Recuerdo los carnavales de mi infancia, con menos murgas montevideanas y una activa participación de los vecinos.
Un balde de agua en el piso de arriba del Bar de Robertito Blois, un pomo en cada mano, una pistola de agua, o bombitas que podrían ser lanzadas contra vehículos o peatones con efecto de empape inmediato.
Se usaba disfrazarse, aunque a mí nunca me dio resultado. Una vez me puse una media en la cara, sombrero, un poncho liviano, botas de montar… Si me miraba al espejo no me conocía. Sin embargo, caminaba por la plaza o las calles céntricas, y cada persona que me cruzaba me daba su saludo: “¡Hola Vaccaro!” Iba con mi hermana y mi prima Mara, los tres con atuendos extraños que dejaban muy poco a la vista. Pasaba mucho calor, para nada de incógnito, y regresaba a casa lleno de curiosidad por mascaritas que ponían la voz muy aguda y me decían: “Mírame, ¿no me conoces? ¿No sabes quién soy?”. Y la verdad, no les reconocía.
Mascaritas, cabezudos, disfraces más elaborados… El espectáculo era la misma gente que se volcaba a la calle. Era una diversión espontánea, hasta que una bombita te reventaba en la cara y quedabas mojado, muy mojado… Casi ultrajado. Pero si estabas en el corso… tenías que aguantar. De muchas noches de carnaval, no recuerdo siquiera qué números había en el tablado. Hubo tarimas grandes en la calle Ituzaingó pegado a la vereda del Bar Avenida, en la Plaza, o en algún bar que montaba su propio escenario para atraer clientes. Lo malo es que para muchas personas el carnaval duraba demasiado tiempo, y la fiesta no tenía horario… Entonces ibas por un mandado, vestido de calle, y te tiraban un balde de agua que te estropeaba el día.
Recuerdo en Piriápolis, en mi adolescencia y un poco más acá, gente que traía tanques en las cajas de camionetas, y baldes, y repartían agua no sólo a los turistas que poblaban las veredas de la Rambla, sino que las víctimas podían llegar a ser ancianos, que paseaban con ropas finas. Los más extremistas abrían las puertas de los autos y arrojaban agua sucia, muchas veces con arena, al interior de coches nuevos y relucientes. Vi, tras eso, varias peleas a puño limpio y algunos que pasaron la noche en la comisaría. La gota que desbordó el vaso fue un conductor que sacó un revólver de la guantera y comenzó a amenazar a los festivos aguateros.

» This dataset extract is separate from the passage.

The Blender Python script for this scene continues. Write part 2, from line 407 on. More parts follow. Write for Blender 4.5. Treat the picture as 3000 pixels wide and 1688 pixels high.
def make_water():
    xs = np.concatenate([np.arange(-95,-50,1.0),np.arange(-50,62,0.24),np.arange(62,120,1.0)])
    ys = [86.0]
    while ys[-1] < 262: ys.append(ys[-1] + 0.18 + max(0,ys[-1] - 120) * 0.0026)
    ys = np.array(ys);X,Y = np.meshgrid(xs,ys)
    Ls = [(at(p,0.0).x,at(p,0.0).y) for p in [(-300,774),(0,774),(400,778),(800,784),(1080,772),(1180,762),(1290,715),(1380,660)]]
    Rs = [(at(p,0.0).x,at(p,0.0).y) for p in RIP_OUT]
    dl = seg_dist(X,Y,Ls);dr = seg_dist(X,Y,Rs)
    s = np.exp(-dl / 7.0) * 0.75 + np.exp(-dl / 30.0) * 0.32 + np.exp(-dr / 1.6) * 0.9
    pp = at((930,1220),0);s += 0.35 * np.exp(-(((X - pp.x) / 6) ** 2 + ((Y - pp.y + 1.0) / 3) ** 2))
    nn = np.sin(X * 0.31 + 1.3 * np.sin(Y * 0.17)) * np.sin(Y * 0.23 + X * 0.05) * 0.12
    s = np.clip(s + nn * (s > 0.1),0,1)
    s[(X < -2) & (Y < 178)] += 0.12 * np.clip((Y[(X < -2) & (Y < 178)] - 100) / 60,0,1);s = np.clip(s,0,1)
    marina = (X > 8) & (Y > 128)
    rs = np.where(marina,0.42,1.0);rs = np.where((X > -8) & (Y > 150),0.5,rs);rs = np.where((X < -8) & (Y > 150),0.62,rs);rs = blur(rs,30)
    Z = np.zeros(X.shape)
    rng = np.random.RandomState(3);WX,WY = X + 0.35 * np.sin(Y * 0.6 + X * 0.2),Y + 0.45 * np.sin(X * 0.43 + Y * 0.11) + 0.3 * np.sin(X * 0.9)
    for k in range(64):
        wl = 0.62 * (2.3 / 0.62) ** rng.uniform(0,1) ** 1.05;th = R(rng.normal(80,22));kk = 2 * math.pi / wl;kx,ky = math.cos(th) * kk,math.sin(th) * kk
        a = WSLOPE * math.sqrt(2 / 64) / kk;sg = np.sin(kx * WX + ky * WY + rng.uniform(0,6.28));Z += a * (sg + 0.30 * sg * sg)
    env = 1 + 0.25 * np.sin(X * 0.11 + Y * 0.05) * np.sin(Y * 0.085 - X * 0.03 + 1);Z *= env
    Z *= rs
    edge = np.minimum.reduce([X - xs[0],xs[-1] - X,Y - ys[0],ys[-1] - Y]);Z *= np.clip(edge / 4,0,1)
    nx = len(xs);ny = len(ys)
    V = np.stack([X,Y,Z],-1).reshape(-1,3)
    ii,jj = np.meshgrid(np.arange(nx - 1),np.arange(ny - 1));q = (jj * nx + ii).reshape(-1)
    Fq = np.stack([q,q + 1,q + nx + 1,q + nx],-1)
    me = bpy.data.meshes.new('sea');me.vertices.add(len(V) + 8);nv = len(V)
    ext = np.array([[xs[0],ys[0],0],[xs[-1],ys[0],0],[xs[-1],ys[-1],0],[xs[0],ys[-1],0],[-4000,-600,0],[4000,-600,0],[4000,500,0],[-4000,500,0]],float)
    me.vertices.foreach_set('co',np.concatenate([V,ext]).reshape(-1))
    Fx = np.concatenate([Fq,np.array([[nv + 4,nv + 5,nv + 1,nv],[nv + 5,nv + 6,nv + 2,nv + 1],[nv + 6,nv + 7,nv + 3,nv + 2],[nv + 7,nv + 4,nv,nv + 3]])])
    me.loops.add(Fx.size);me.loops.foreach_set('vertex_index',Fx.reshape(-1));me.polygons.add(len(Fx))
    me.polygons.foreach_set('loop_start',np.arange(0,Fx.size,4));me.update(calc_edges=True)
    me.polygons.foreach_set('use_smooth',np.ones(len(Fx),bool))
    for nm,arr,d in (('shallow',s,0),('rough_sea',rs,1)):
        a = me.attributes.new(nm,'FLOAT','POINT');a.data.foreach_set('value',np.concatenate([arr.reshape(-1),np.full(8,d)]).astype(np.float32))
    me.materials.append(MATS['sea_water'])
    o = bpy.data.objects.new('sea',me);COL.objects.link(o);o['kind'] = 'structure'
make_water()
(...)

En Pan de Azúcar no vi tanta violencia, pero sí algunas escenas de palabras fuertes y hasta obscenas de personas que no tenían el menor interés en jugar, y menos en ser mojados.
Mi madre me contó de pomos delicados con éter perfumado y perfumadores de vidrio, con el cual rociaban a quienes se cruzaban, o les arrojaban papel picado y serpentinas. No era una agresión, sino todo lo contrario, un gesto simpático o hasta una insinuación… Yo recuerdo sólo pomos con agua, y alguna vez, papel picado.
Pan de Azúcar tuvo una historia de carnaval mucho más lejana, que no conocí, pero de la que muchas veces hablé con el Maestro Chino (Ricardo Leonel Figueredo). Intervenía mucha gente divertida, disfraces que trascendieron, y aquellos negros que no daban descanso a las lonjas y hacían famosa a la Ciudad.